Logo Bloomberg Technoz

Direktur Pengembangan BEI Jeffrey Hendrik mengatakan, sejumlah saham yang masuk dalam PPK FCA telah memperlihatkan penurunan volatilitas harga yang lebih stabil selama kurun waktu 3 bulan belakangan.

"Dari [sebelumnya] volatilitas yang sangat tinggi, terjadi penurunan volatilitas harga yang lebih stabil di periode penerapan papan pemantauan khusus dengan mekanisme perdagangan full call auction," ujar Jeffrey, akhir Juni lalu.

BEI juga pernah menginformasikan sejak dua bulan penerapan tersebut, aktivitas transaksi saham yang masuk PPK FCA dengan kriteria likuiditas rendah terus meningkat.

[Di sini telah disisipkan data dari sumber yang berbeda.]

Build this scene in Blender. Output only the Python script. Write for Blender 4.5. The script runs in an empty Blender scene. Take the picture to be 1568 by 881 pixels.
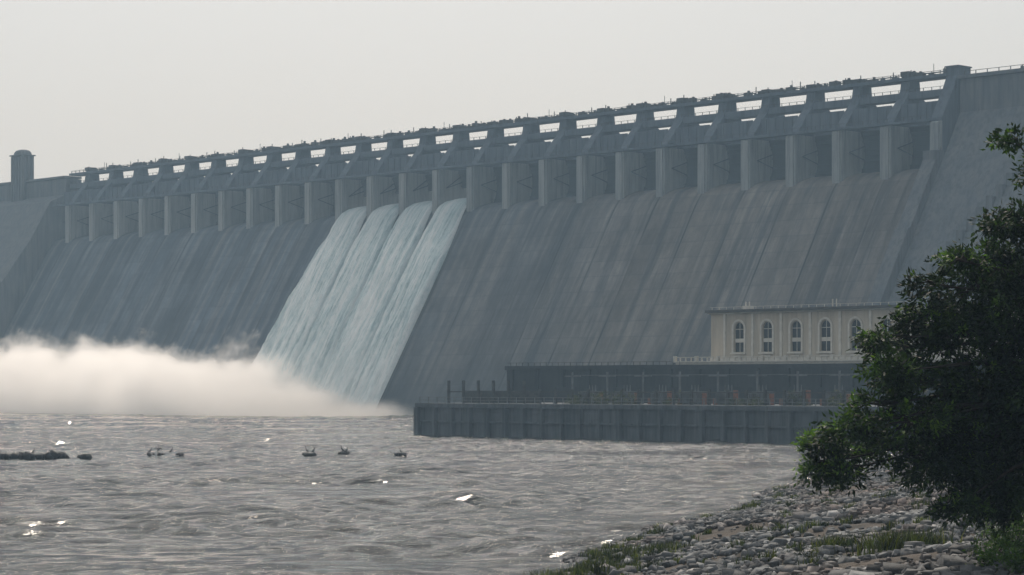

Itu tecermin dalam frekuensi nilai transaksi dan volume transaksi harian yang masing-masing meningkat sebesar 434%, 3.446%, dan 40.099% pada periode dua bulan pertamanya.

Deretan saham yang hingga kini masih bertengger di PPK FCA per 19 Agustus 2024 bisa dilihat di sini.

Efektivitas Kebijakan FCA

Masih banyaknya jumlah saham yang masuk papan FCA tentu menimbulkan tanya sejauh mana efektivitas kebijakan yang awalnya dimaksudkan sebagai perlindungan investor tersebut.

Analis Algo Research Alvin Baramuli menilai, ada tiga poin yang sejatinya membuat kebijakan FCA justru menjadi bumerang.

Pertama, jika tujuannya untuk meningkatkan likuiditas saham Rp50 dan membuat investor lama bisa keluar, justru akan lebih baik jika dilakukan dengan sesi terbuka.

"Justru dengan sistem lelang akan mempersulit investor untuk menemukan bid atau offer dan menghalangi potensi likuiditas baru," kata Alvin.

Kedua, jika tujuannya adalah transparansi, mengapa tidak dilakukan live session seperti perdagangan normal.

"Bid atau offer dalam sistem auction, dilakukan di 'belakang pintu yang tertutup'. Jadi, dimana transparansi dan efisiensinya?" kata Alvin Baramuli.

Jika tujuannya adalah untuk melindungi investor, FCA justru melakukan hal yang sebaliknya. Tanpa melihat bid, investor yang ingin menjual mungkin akan menjual pada harga terendah untuk keluar dengan cepat. 

"Namun, mengapa investor menawar jika mereka bisa menunggu hingga harganya rendah seperti Rp1/saham? Ini menimbulkan kerugian maksimal bagi penjual."